§ WHAT THE TASK REQUIRES
Go through the records and give each one again exactly.

§ DATA SECTION
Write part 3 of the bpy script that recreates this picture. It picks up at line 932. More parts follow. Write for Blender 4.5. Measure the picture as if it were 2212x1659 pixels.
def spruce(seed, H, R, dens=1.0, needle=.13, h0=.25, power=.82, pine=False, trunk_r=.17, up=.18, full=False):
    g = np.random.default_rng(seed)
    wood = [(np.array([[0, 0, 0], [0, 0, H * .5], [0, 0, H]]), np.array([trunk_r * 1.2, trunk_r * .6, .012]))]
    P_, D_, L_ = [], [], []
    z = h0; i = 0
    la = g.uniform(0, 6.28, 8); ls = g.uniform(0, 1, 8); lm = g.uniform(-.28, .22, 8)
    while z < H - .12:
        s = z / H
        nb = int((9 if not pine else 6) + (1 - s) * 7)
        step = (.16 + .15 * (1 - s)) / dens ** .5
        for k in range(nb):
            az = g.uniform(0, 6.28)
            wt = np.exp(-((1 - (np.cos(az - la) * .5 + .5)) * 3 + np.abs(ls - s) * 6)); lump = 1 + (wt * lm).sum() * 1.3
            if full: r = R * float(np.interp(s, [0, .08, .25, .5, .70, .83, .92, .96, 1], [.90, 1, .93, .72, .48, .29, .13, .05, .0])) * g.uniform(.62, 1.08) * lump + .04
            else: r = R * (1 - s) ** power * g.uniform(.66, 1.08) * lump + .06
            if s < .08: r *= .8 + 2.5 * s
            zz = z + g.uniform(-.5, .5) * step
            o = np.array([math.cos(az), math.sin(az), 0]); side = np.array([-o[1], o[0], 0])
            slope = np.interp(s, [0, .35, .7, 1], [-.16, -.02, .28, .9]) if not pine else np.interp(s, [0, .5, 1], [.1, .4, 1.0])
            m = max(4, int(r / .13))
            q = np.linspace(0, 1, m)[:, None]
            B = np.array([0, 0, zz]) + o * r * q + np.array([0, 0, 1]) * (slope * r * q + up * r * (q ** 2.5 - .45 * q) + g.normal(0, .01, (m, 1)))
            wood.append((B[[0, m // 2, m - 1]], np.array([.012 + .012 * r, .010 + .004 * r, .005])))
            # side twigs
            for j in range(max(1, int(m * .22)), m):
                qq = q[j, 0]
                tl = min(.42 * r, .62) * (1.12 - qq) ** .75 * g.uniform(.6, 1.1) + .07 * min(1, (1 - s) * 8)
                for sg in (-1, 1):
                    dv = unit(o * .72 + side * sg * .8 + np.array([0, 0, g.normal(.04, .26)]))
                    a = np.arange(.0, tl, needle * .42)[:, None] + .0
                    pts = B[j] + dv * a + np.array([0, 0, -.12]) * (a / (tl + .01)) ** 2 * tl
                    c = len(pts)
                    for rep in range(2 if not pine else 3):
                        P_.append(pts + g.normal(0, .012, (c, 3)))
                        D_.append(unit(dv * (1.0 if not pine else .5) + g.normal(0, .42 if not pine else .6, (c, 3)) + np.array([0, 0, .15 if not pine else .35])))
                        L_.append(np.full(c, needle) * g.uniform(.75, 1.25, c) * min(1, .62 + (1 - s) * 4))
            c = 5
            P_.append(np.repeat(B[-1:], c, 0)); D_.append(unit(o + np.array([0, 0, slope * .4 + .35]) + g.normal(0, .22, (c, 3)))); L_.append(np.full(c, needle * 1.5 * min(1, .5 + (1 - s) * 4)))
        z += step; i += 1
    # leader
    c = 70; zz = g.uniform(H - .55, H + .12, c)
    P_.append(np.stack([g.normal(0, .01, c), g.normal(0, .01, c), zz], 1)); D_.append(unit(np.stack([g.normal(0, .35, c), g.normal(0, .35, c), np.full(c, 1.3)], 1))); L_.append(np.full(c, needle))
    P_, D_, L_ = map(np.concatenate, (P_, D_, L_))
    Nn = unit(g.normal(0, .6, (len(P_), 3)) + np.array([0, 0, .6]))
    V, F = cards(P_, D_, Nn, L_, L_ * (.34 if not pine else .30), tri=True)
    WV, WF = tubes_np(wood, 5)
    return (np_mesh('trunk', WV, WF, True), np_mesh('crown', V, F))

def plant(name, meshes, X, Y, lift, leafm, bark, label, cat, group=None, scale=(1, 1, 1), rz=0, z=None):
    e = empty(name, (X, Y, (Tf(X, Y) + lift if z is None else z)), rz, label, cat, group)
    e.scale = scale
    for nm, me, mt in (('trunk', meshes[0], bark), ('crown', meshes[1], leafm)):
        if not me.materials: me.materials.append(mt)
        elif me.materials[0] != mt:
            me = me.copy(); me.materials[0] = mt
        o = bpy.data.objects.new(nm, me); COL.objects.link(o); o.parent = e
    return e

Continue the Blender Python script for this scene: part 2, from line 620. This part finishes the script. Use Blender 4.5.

§ TASK RESULT
Write part 3 of the bpy script that recreates this picture. It picks up at line 932. More parts follow. Write for Blender 4.5. Measure the picture as if it were 2212x1659 pixels.
def spruce(seed, H, R, dens=1.0, needle=.13, h0=.25, power=.82, pine=False, trunk_r=.17, up=.18, full=False):
    g = np.random.default_rng(seed)
    wood = [(np.array([[0, 0, 0], [0, 0, H * .5], [0, 0, H]]), np.array([trunk_r * 1.2, trunk_r * .6, .012]))]
    P_, D_, L_ = [], [], []
    z = h0; i = 0
    la = g.uniform(0, 6.28, 8); ls = g.uniform(0, 1, 8); lm = g.uniform(-.28, .22, 8)
    while z < H - .12:
        s = z / H
        nb = int((9 if not pine else 6) + (1 - s) * 7)
        step = (.16 + .15 * (1 - s)) / dens ** .5
        for k in range(nb):
            az = g.uniform(0, 6.28)
            wt = np.exp(-((1 - (np.cos(az - la) * .5 + .5)) * 3 + np.abs(ls - s) * 6)); lump = 1 + (wt * lm).sum() * 1.3
            if full: r = R * float(np.interp(s, [0, .08, .25, .5, .70, .83, .92, .96, 1], [.90, 1, .93, .72, .48, .29, .13, .05, .0])) * g.uniform(.62, 1.08) * lump + .04
            else: r = R * (1 - s) ** power * g.uniform(.66, 1.08) * lump + .06
            if s < .08: r *= .8 + 2.5 * s
            zz = z + g.uniform(-.5, .5) * step
            o = np.array([math.cos(az), math.sin(az), 0]); side = np.array([-o[1], o[0], 0])
            slope = np.interp(s, [0, .35, .7, 1], [-.16, -.02, .28, .9]) if not pine else np.interp(s, [0, .5, 1], [.1, .4, 1.0])
            m = max(4, int(r / .13))
            q = np.linspace(0, 1, m)[:, None]
            B = np.array([0, 0, zz]) + o * r * q + np.array([0, 0, 1]) * (slope * r * q + up * r * (q ** 2.5 - .45 * q) + g.normal(0, .01, (m, 1)))
            wood.append((B[[0, m // 2, m - 1]], np.array([.012 + .012 * r, .010 + .004 * r, .005])))
            # side twigs
            for j in range(max(1, int(m * .22)), m):
                qq = q[j, 0]
                tl = min(.42 * r, .62) * (1.12 - qq) ** .75 * g.uniform(.6, 1.1) + .07 * min(1, (1 - s) * 8)
                for sg in (-1, 1):
                    dv = unit(o * .72 + side * sg * .8 + np.array([0, 0, g.normal(.04, .26)]))
                    a = np.arange(.0, tl, needle * .42)[:, None] + .0
                    pts = B[j] + dv * a + np.array([0, 0, -.12]) * (a / (tl + .01)) ** 2 * tl
                    c = len(pts)
                    for rep in range(2 if not pine else 3):
                        P_.append(pts + g.normal(0, .012, (c, 3)))
                        D_.append(unit(dv * (1.0 if not pine else .5) + g.normal(0, .42 if not pine else .6, (c, 3)) + np.array([0, 0, .15 if not pine else .35])))
                        L_.append(np.full(c, needle) * g.uniform(.75, 1.25, c) * min(1, .62 + (1 - s) * 4))
            c = 5
            P_.append(np.repeat(B[-1:], c, 0)); D_.append(unit(o + np.array([0, 0, slope * .4 + .35]) + g.normal(0, .22, (c, 3)))); L_.append(np.full(c, needle * 1.5 * min(1, .5 + (1 - s) * 4)))
        z += step; i += 1
    # leader
    c = 70; zz = g.uniform(H - .55, H + .12, c)
    P_.append(np.stack([g.normal(0, .01, c), g.normal(0, .01, c), zz], 1)); D_.append(unit(np.stack([g.normal(0, .35, c), g.normal(0, .35, c), np.full(c, 1.3)], 1))); L_.append(np.full(c, needle))
    P_, D_, L_ = map(np.concatenate, (P_, D_, L_))
    Nn = unit(g.normal(0, .6, (len(P_), 3)) + np.array([0, 0, .6]))
    V, F = cards(P_, D_, Nn, L_, L_ * (.34 if not pine else .30), tri=True)
    WV, WF = tubes_np(wood, 5)
    return (np_mesh('trunk', WV, WF, True), np_mesh('crown', V, F))

def plant(name, meshes, X, Y, lift, leafm, bark, label, cat, group=None, scale=(1, 1, 1), rz=0, z=None):
    e = empty(name, (X, Y, (Tf(X, Y) + lift if z is None else z)), rz, label, cat, group)
    e.scale = scale
    for nm, me, mt in (('trunk', meshes[0], bark), ('crown', meshes[1], leafm)):
        if not me.materials: me.materials.append(mt)
        elif me.materials[0] != mt:
            me = me.copy(); me.materials[0] = mt
        o = bpy.data.objects.new(nm, me); COL.objects.link(o); o.parent = e
    return e

Continue the Blender Python script for this scene: part 2, from line 620. This part finishes the script. Use Blender 4.5.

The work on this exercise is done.